The less subtle approach explains how to beat the gun with proprietary data feeds on supposedly important data releases. In reality, most of these data releases have never had any significant impact on the forex market before, but despite this, the marketing wizards invite you to join them in the shoot-out by paying a monthly subscription in the belief that this will help you beat the market makers.

Before I go any further in showing you how to really lose your money, your mind and your interest in this most lucrative market, let me just tell you why I think you can pay attention to what I have to say on the topic. Apart from the fact that I describe in my book, Bird Watching in Lion Country – Retail Forex Trading Explained (BWILC), the absolute necessity of real-time analysis and the folly of basing a trading strategy for the long-term on very short-term technical analysis indicators - or other illusionary patterns - I also explain a term which I coined: “relational analysis”. This simply means that, if you are trading forex, you have to relate three things all the time: price, time and events.

News trading as a concept has mainly to do with “events” and specifically with those anticipated events that cause prices to move more than usual, but only briefly - brief even in terms of short-term trading. News trading as offered by the marketing wizards takes this concept and then distorts it to rob you of your money.

Non-farm payrolls: March 1998

My mentor is an institutional bond trader who has a simple view on technical analysis: “if the prices are high, it may be time to sell and if the prices are low it may be a time to buy”. (He amusingly referred to traders’ screens filled with every conceivable squiggle, line and indicator as Playboys – dirty pictures.)

The point he was making is that trading decisions were not made based on technical analysis other than for the basic positioning it could give you as regards where the price is now, relative to where it has been recently. If you are closely monitoring the market you will have a feel for this anyway, but charts are helpful for a quick snapshot picture.
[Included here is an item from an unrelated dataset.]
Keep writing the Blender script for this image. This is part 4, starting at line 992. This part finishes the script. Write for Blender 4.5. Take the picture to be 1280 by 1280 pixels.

Noting and being acutely aware of upcoming economic data releases was one of the main elements of his analysis and approach to understanding the market and price action. This is what he based his trading decisions on. At the time I started trading in 1998 I was only vaguely aware of things like CPI, PPI, trade balance, money supply, and unemployment – all the things that give economists and analysts that warm and fuzzy feeling – but I quickly acquired an interest, figured out what each of them meant and started using the Sunday papers’ business section to monitor releases and follow the comments.